• **What you should do**:
Write the lines out again, from the top of the material to the line containing "r = Vector((X*cos(AA)+sin(AA), -X*sin(AA)+cos(AA), zv));", pictures excluded.
— BEGIN —
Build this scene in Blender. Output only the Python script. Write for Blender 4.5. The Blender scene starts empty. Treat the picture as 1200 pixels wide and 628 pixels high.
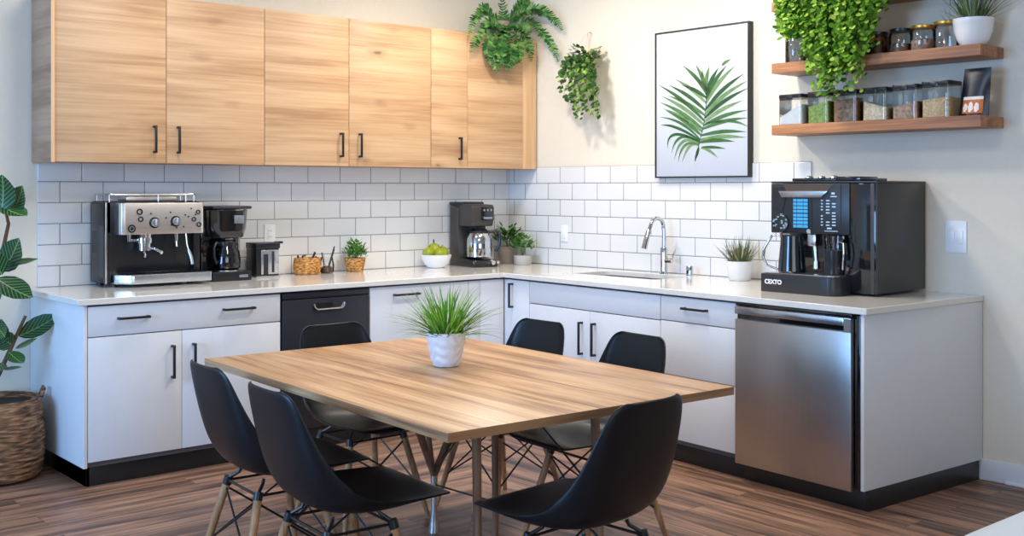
import bpy, bmesh, random
from math import *
from mathutils import Vector, Matrix
random.seed(7)
SC = bpy.context.scene
COL = SC.collection
PI = pi
TH = radians(2)            # the right wall leans 2 degrees off square
RZ = radians(-88)          # right-wall frame: local x along the wall, local -y into the room
RF = radians(-93.04)       # right cabinet run (its fronts are not quite parallel to the wall)
I0 = Vector((-.74, -.82, 0))
CT = .915                  # worktop height

def RW(s, d, z=0):
    return Vector((sin(TH)*s - cos(TH)*d, -cos(TH)*s - sin(TH)*d, z))
def RFp(s, d, z=0):        # d outward from the front line
    return I0 + Vector((cos(RF)*s + sin(RF)*d, sin(RF)*s - cos(RF)*d, z))

CAMP = Vector((-5.2414, -6.1705, 1.44)); AA = radians(40.5)
def at(u, v, y):                        # point on the plane y=const that the photograph shows at (u, v)
    X = (u-600)/1300; zv = -(v-222)/1300
    r = Vector((X*cos(AA)+sin(AA), -X*sin(AA)+cos(AA), zv)); return CAMP + r*((y-CAMP.y)/r.y)

# ------------------------------------------------------------------ materials
def new_mat(name):
    m = bpy.data.materials.new(name); m.use_nodes = True
    nt = m.node_tree; b = nt.nodes['Principled BSDF']
    return m, nt, b
def N(nt, t, **k):
    n = nt.nodes.new(t)
    for a, v in k.items():
        if a.startswith('i_'):
            key = a[2:]
            key = int(key) if key.isdigit() else key.replace('_', ' ')
            n.inputs[key].default_value = v
        else: setattr(n, a, v)
    return n
def lk(nt, a, b): nt.links.new(a, b)
def c4(c): return (c[0], c[1], c[2], 1)
def s2l(r, g, b):
    f = lambda v: (v/255/12.92 if v/255 <= .04045 else ((v/255+.055)/1.055)**2.4)
    return (f(r), f(g), f(b))
def ramp(nt, stops, interp='LINEAR'):
    r = nt.nodes.new('ShaderNodeValToRGB'); r.color_ramp.interpolation = interp
    e = r.color_ramp.elements
    while len(e) < len(stops): e.new(.5)
    for i, (p, c) in enumerate(stops): e[i].position = p; e[i].color = c4(c)
    return r
def plain(name, col, rough=.5, metal=0, spec=.5, noise=.04, nscale=30, bump=0, bscale=200, coat=0, emit=None, es=0, sheen=0):
    m, nt, b = new_mat(name)
    tc = N(nt, 'ShaderNodeTexCoord')
    nz = N(nt, 'ShaderNodeTexNoise'); nz.inputs['Scale'].default_value = nscale; nz.inputs['Detail'].default_value = 3
    lk(nt, tc.outputs['Object'], nz.inputs['Vector'])
    lo = tuple(max(0, v*(1-noise)) for v in col); hi = tuple(min(1, v*(1+noise)) for v in col)
    r = ramp(nt, [(.3, lo), (.7, hi)]); lk(nt, nz.outputs['Fac'], r.inputs['Fac'])
    lk(nt, r.outputs['Color'], b.inputs['Base Color'])
    b.inputs['Roughness'].default_value = rough; b.inputs['Metallic'].default_value = metal
    b.inputs['Specular IOR Level'].default_value = spec; b.inputs['Coat Weight'].default_value = coat
    if bump:
        n2 = N(nt, 'ShaderNodeTexNoise'); n2.inputs['Scale'].default_value = bscale
        lk(nt, tc.outputs['Object'], n2.inputs['Vector'])
        bp = N(nt, 'ShaderNodeBump'); bp.inputs['Strength'].default_value = bump; bp.inputs['Distance'].default_value = .002
        lk(nt, n2.outputs['Fac'], bp.inputs['Height']); lk(nt, bp.outputs['Normal'], b.inputs['Normal'])
    if emit:
        b.inputs['Emission Color'].default_value = c4(emit); b.inputs['Emission Strength'].default_value = es
    return m
def wood(name, cols, axis=0, along=.9, across=9, rough=.45, knots=0, bump=.1, rand=True, distort=2.2, fine=1.0, fw=.38):
    # cols: dark, mid, light ; grain runs along local axis
    m, nt, b = new_mat(name)
    tc = N(nt, 'ShaderNodeTexCoord'); oi = N(nt, 'ShaderNodeObjectInfo')
    mp = N(nt, 'ShaderNodeMapping')
    sc = [across]*3; sc[axis] = along
    mp.inputs['Scale'].default_value = sc
    off = N(nt, 'ShaderNodeVectorMath', operation='SCALE'); off.inputs[0].default_value = (13.7, 5.1, 9.3)
    lk(nt, oi.outputs['Random'], off.inputs['Scale'])
    ad = N(nt, 'ShaderNodeVectorMath', operation='ADD')
    lk(nt, tc.outputs['Object'], ad.inputs[0])
    if rand: lk(nt, off.outputs[0], ad.inputs[1])
    lk(nt, ad.outputs[0], mp.inputs['Vector'])
    n1 = N(nt, 'ShaderNodeTexNoise'); n1.inputs['Scale'].default_value = 1; n1.inputs['Detail'].default_value = 6; n1.inputs['Distortion'].default_value = distort*.3
    lk(nt, mp.outputs[0], n1.inputs['Vector'])
    mp2 = N(nt, 'ShaderNodeMapping'); s2 = [across*9*fine]*3; s2[axis] = along*2.5; mp2.inputs['Scale'].default_value = s2
    lk(nt, ad.outputs[0], mp2.inputs['Vector'])
    n2 = N(nt, 'ShaderNodeTexNoise'); n2.inputs['Scale'].default_value = 1; n2.inputs['Detail'].default_value = 4
    lk(nt, mp2.outputs[0], n2.inputs['Vector'])
    mx = N(nt, 'ShaderNodeMath', operation='MULTIPLY_ADD'); mx.inputs[1].default_value = fw
    lk(nt, n2.outputs['Fac'], mx.inputs[0])
    sb = N(nt, 'ShaderNodeMath', operation='SUBTRACT'); sb.inputs[1].default_value = fw/2
    lk(nt, n1.outputs['Fac'], sb.inputs[0]); lk(nt, sb.outputs[0], mx.inputs[2])
    r = ramp(nt, [(.30, cols[0]), (.48, cols[1]), (.68, cols[2])]); lk(nt, mx.outputs[0], r.inputs['Fac'])
    out = r.outputs['Color']
    if knots:
        mk = N(nt, 'ShaderNodeMapping'); sk = [knots*1.5]*3; sk[axis] = knots*.62; mk.inputs['Scale'].default_value = sk
        lk(nt, ad.outputs[0], mk.inputs['Vector'])
        nd = N(nt, 'ShaderNodeTexNoise'); nd.inputs['Scale'].default_value = 4
        lk(nt, mk.outputs[0], nd.inputs['Vector'])
        av = N(nt, 'ShaderNodeVectorMath', operation='MULTIPLY_ADD'); av.inputs[1].default_value = (.16, .16, .16)
        lk(nt, nd.outputs['Color'], av.inputs[0]); lk(nt, mk.outputs[0], av.inputs[2])
        vo = N(nt, 'ShaderNodeTexVoronoi'); vo.inputs['Scale'].default_value = 1; vo.inputs['Randomness'].default_value = 1
        lk(nt, av.outputs[0], vo.inputs['Vector'])
        kr = ramp(nt, [(.0, (.1, .1, .1)), (.025, (.25, .25, .25)), (.06, (.75, .75, .75)), (.16, (1, 1, 1))]); lk(nt, vo.outputs['Distance'], kr.inputs['Fac'])
        mm = N(nt, 'ShaderNodeMix', data_type='RGBA', blend_type='MIX')
        lk(nt, kr.outputs['Color'], mm.inputs[0]); mm.inputs[6].default_value = c4(tuple(v*.28 for v in cols[0])); lk(nt, out, mm.inputs[7])
        out = mm.outputs[2]
    lk(nt, out, b.inputs['Base Color'])
    b.inputs['Roughness'].default_value = rough; b.inputs['Specular IOR Level'].default_value = .35
    bp = N(nt, 'ShaderNodeBump'); bp.inputs['Strength'].default_value = bump; bp.inputs['Distance'].default_value = .002
    lk(nt, n2.outputs['Fac'], bp.inputs['Height']); lk(nt, bp.outputs['Normal'], b.inputs['Normal'])
    return m
def leafmat(name, a, bcol, c, rough=.4, trans=.25, stripe=None):
    m, nt, b = new_mat(name)
    g = N(nt, 'ShaderNodeNewGeometry')
    r = ramp(nt, [(0, a), (.5, bcol), (1, c)]); lk(nt, g.outputs['Random Per Island'], r.inputs['Fac'])
    tc = N(nt, 'ShaderNodeTexCoord'); nz = N(nt, 'ShaderNodeTexNoise'); nz.inputs['Scale'].default_value = 35
    lk(nt, tc.outputs['Object'], nz.inputs['Vector'])
    mx = N(nt, 'ShaderNodeMix', data_type='RGBA', blend_type='MULTIPLY'); mx.inputs[0].default_value = .6
    rr = ramp(nt, [(.3, (.6, .6, .6)), (.7, (1.25, 1.25, 1.2))]); lk(nt, nz.outputs['Fac'], rr.inputs['Fac'])
    lk(nt, r.outputs['Color'], mx.inputs[6]); lk(nt, rr.outputs['Color'], mx.inputs[7])
    lk(nt, mx.outputs[2], b.inputs['Base Color'])
    b.inputs['Roughness'].default_value = rough
    b.inputs['Specular IOR Level'].default_value = .4
    if trans:
        tr = N(nt, 'ShaderNodeBsdfTranslucent'); lk(nt, mx.outputs[2], tr.inputs['Color'])
        ms = N(nt, 'ShaderNodeMixShader'); ms.inputs[0].default_value = trans
        lk(nt, b.outputs[0], ms.inputs[1]); lk(nt, tr.outputs[0], ms.inputs[2])
        lk(nt, ms.outputs[0], nt.nodes['Material Output'].inputs['Surface'])
    return m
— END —
• **Complete response**:
Build this scene in Blender. Output only the Python script. Write for Blender 4.5. The Blender scene starts empty. Treat the picture as 1200 pixels wide and 628 pixels high.
import bpy, bmesh, random
from math import *
from mathutils import Vector, Matrix
random.seed(7)
SC = bpy.context.scene
COL = SC.collection
PI = pi
TH = radians(2)            # the right wall leans 2 degrees off square
RZ = radians(-88)          # right-wall frame: local x along the wall, local -y into the room
RF = radians(-93.04)       # right cabinet run (its fronts are not quite parallel to the wall)
I0 = Vector((-.74, -.82, 0))
CT = .915                  # worktop height

def RW(s, d, z=0):
    return Vector((sin(TH)*s - cos(TH)*d, -cos(TH)*s - sin(TH)*d, z))
def RFp(s, d, z=0):        # d outward from the front line
    return I0 + Vector((cos(RF)*s + sin(RF)*d, sin(RF)*s - cos(RF)*d, z))

CAMP = Vector((-5.2414, -6.1705, 1.44)); AA = radians(40.5)
def at(u, v, y):                        # point on the plane y=const that the photograph shows at (u, v)
    X = (u-600)/1300; zv = -(v-222)/1300
    r = Vector((X*cos(AA)+sin(AA), -X*sin(AA)+cos(AA), zv)); return CAMP + r*((y-CAMP.y)/r.y)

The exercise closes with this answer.